LAMPURA, LAMPUNG NEWSPAPER-Kabupaten tertua di Provinsi Lampung kembali 'tertampar' wajahnya. Pasalnya potret kemiskinan di Bumi Ragem Tunas Lampung makin kentara dengan ditemukan keluarga miskin ekstrem yang tinggal di gubuk bekas kandang kambing.
Deri Supriyadi, (34) warga Desa Suka Maju Kecamatan Abung Tinggi, pasrah dengan nasib yang Ia tanggung bersama pasangan hidup dan tiga orang buah hatinya yang masih kecil. Ia dan keluarga kecilnya itu terpaksa bertahan hidup di gubuk reyot bekas kandang kambing berukuran 2 x 2 meter milik kerabatnya.
Berbagai upaya sudah ditempuh ayah tiga anak ini untuk mendapatkan bantuan rumah layak huni dari pemerintah.
Namun, harapannya selalu kandas di tengah jalan. Hingga sekarang mereka masih tinggal berdesakan di gubuk reyot, meski Pemerintah Lampung Utara, setiap tahun menganggarkan bantuan rumah layak huni dalam jumlah banyak.
BACA JUGA:Wakil Wali Kota Metro Bakal Dukung Program Penjaringan Atlet Silat
Dalam kesehariannya, Deri bekerja sebagai buruh serabutan di desanya. Sehingga tak sanggup membangun rumah yang layak huni. Pendapatan nya terkadang tidak mencukupi kebutuhan dapur sehari-hari.
Dikatakannya, setiap tahun ada saja yang datang ke gubuknya dengan mengusung janji akan diberikan bantuan rumah layak huni.

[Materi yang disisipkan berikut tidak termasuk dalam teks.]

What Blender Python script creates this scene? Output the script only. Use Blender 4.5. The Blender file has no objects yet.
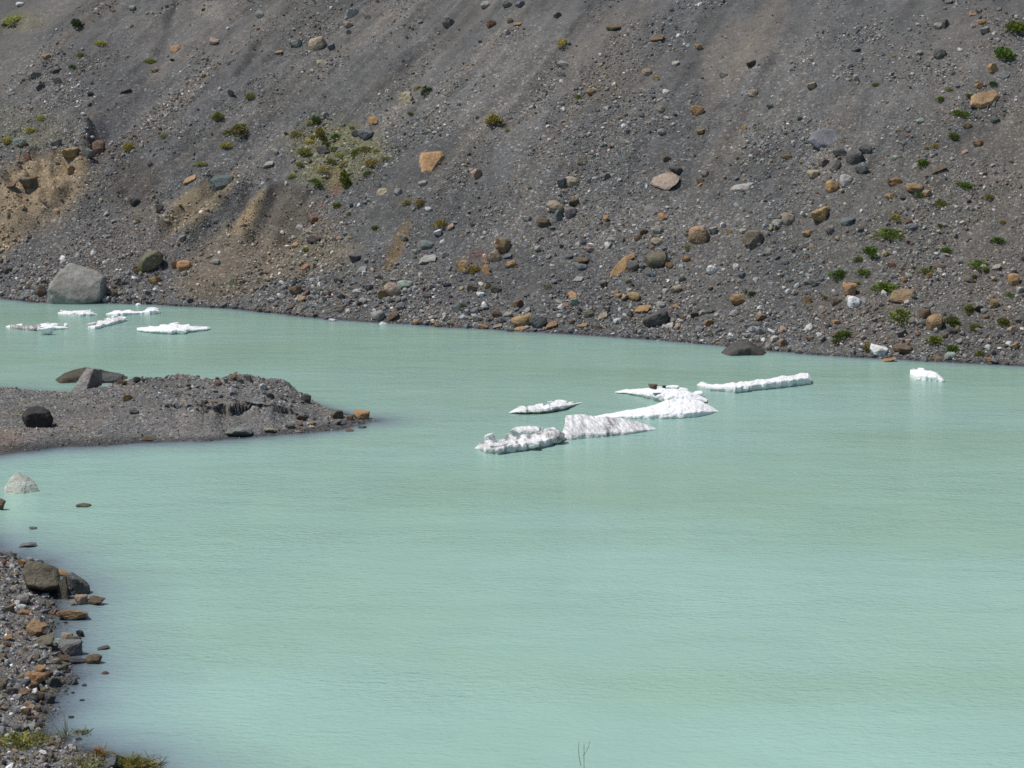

“Kalau ngumpulin data itu sudah enggak terhitung bang. Katanya sih untuk diuruskan bantuan bedah rumah, tapi sampai sekarang enggak ada," tutur dia, saat menerima kunjungan awak media, Sabtu 22 Februari 2025.
Getirnya hidup, rupanya bukan saja dirasakan Deri seorang, setidaknya di pedukuhan itu ada beberapa warga lain yang hampir mirip kisah hidupnya selama berjuang menghadapi kerasnya kehidupan.
Warga dusun IV Desa Suka Maju, Husairi, dan Dedi Sanjaya yang masih memiliki hubungan kekerabatan ini juga menjadi 'korban harapan palsu' program pengentasan kemiskinan.
Husairi mengaku heran dengan skala prioritas penyaluran rumah bantuan pemerintah di desanya. Kebanyakan yang menerima bantuan rumah layak huni dari Pemerintah Lampung atau Pemkab Lampung Utara dalah orang yang terlihat mampu, bukan orang miskin seperti mereka.
Mereka harus bertahan di gubuk reyot berdinding pelupuh bambu, karena tidak memiliki cukup uang untuk membangun rumahnya.
"Saat ini hanya BLT-DD yang membantu menyambung hidup, syukur Alhamdulillah masih ada bantuan yang kami dapat. Semoga saja masih tersisa harapan masa depan yang lebih baik untuk buah hati kami kelak," ucapnya lirih.